The metal frame around the phone is made of stainless steel, which is proven to be more durable and more resistant to scratches than aluminum. However, it is also significantly heavier, especially for the iPhone 11 Pro Max. That said, we expect the overall feel to remain similar to iPhone Xs and Xs Max.

The updated industrial design looks good, even though the camera module is visually a bit off-balance when compared to competitors like Huawei, Samsung, or even Motorola. But, it’s probably not that big of a deal since iPhone users can’t really be swayed by this.

Display:  Super Retina XDR

Apple’s high-end handset displays have always been excellent, and this is no exception. With 2436×1125 and 2688×1242 resolutions, they aren’t the sharpest displays available (458PPI versus ~550PPI for some competitors), but the color quality and brightness is right up there with the Samsung Galaxy Note 10.

Higher sharpness is not absolutely required, except for VR applications where you could really “see” the difference.

In fact, chances are that Samsung is the supplier of the OLED panel because we haven’t seen anyone else is building a 1200 NITs OLED panel for phones. Apple retains its unique haptic feedback system (it simulates a click feel with vibrations) and boasts having excellent spatial audio using both a proprietary algorithm and Dolby’s Atmos sound rendering engine.

The display is HDR 10, and Dolby Vision certified, so if you find compatible content, the visuals will be top-notch.

A13 Bionic Processor

Because Apple builds processors (SoC) only for itself, it can optimize efficiency more than silicon vendors that have to please a large number of customers with different needs and wants. That is totally true.

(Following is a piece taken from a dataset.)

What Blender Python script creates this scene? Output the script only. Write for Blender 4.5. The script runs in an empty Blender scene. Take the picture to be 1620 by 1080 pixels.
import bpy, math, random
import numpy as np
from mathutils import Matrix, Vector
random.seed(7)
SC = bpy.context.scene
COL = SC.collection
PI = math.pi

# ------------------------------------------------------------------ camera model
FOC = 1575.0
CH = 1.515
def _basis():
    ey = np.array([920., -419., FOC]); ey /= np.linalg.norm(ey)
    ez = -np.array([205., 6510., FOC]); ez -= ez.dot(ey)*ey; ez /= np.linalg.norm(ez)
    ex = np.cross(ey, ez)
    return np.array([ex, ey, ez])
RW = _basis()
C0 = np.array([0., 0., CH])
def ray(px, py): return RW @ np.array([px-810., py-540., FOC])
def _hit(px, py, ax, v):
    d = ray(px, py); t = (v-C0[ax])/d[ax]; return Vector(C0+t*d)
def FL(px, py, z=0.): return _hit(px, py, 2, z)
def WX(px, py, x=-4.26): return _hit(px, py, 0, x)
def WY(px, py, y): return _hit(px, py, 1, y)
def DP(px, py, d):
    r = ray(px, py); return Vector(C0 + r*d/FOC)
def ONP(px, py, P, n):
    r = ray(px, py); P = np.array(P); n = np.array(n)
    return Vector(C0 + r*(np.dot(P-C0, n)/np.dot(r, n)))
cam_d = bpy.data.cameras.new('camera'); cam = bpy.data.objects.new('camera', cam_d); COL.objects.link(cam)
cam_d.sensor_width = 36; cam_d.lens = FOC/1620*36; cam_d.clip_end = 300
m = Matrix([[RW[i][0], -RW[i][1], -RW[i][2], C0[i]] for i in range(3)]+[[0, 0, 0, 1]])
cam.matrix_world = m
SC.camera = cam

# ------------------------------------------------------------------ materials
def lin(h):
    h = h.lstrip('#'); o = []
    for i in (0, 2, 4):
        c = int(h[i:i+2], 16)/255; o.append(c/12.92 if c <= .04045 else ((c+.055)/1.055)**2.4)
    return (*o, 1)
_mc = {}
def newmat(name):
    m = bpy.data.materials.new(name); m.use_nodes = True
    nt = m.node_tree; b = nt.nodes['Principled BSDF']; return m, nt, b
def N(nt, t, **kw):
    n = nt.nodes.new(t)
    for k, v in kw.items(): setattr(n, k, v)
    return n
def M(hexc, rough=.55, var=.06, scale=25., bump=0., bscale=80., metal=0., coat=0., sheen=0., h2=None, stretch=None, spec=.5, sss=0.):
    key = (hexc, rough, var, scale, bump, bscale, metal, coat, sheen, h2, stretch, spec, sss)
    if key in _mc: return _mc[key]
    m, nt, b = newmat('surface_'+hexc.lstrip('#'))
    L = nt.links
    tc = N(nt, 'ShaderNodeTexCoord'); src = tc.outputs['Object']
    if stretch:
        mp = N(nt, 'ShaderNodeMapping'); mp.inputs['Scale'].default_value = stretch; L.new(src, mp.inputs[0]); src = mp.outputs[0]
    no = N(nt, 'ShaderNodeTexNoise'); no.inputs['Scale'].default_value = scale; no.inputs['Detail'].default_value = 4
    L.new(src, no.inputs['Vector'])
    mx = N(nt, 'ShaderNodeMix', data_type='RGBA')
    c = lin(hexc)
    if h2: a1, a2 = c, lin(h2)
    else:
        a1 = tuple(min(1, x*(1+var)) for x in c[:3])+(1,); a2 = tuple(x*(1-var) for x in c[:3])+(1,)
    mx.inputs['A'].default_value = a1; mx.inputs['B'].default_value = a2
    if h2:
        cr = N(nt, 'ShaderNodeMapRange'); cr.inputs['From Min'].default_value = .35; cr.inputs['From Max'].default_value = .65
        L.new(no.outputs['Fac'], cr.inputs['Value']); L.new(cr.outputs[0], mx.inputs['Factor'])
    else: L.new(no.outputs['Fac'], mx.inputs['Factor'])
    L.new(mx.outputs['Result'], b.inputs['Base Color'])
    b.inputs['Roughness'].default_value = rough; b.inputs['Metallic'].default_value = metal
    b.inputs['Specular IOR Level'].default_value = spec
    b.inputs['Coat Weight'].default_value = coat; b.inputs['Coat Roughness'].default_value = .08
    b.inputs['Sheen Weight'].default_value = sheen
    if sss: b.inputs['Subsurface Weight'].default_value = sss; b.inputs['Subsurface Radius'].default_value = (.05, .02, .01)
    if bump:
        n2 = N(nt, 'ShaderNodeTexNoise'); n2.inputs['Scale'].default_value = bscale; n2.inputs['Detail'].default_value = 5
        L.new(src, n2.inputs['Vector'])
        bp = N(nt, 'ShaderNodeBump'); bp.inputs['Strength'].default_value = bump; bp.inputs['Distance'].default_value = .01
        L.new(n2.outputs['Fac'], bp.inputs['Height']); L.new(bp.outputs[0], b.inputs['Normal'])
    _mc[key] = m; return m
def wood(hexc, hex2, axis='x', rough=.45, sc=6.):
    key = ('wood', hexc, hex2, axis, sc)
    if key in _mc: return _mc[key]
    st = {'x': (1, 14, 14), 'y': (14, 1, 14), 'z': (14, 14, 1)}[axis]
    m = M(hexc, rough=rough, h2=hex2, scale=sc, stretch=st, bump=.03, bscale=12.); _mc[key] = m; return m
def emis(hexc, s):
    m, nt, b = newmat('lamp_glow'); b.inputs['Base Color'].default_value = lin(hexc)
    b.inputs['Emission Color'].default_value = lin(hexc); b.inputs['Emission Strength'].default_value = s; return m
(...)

Apple’s A13 Bionic should keep Apple in the lead when it comes to synthetic CPU performance. The previous generation didn’t always win the graphics benchmarks, but we expect excellent performance and Apple should be very competitive with gaming.

Apple builds its processor using a modern 7nanometer semiconductor process and has 8.5B transistors, which puts it the same category as Huawei’s new Kirin 990 processor. We will see how Qualcomm’s upcoming Snapdragon 8xx will compare later this year.

Apple explained some of the power optimizations it has done, such as having hundreds of voltage domains. These are very valid ways to optimize for power, and most chip makers use similar techniques. The extent to which Apple does it is hard to compare because of the lack of factual comparative data.

Finally, a great deal of communications is being done on the NPU (AI processor or Neural processor), but again, without comparative benchmarks, it’s not clear where Apple is on the map. It will be interesting to dig further into it, but the impact of higher performance AI isn’t as easy to perceive as faster graphics.


Apple says that all new iPhones will get longer battery life, but hasn’t communicated on the actual battery capacity during the keynote, so power-efficiency might be at the root of the extended endurance.

The most concrete battery-related improvement is that Apple will join the rest of the industry and ship a “fast charger” in the box. We criticized that decision in our iPhone Xs Review and are glad to see Apple shipping with a faster charger in o the box.

iPhone Xs didn’t have one and was the slowest-charging high-end phone we tested. It was 5X slower to charge than the Huawei P30 Pro and 2.5X slower than Samsung Galaxy S phones. With an 18W charger definitely won’t beat Huawei (40W) but may almost catch up to Samsung.


Apple’s new offering is a decent refresh which may entice iPhone users with 3-4 years old iPhones to finally upgrade, although the iPhone 11 (non-Pro) is definitely a better deal and offers much higher value for your money.

If Money is not a concern, and coming from an iPhone Xs the Ultrawide camera is likely to be the most significant upgrade in everyday life since the zoom will probably perform similarly. Apple has tried to frame the extra battery life as a possible incentive, and if we’re talking about 4-5 hours, it is possible.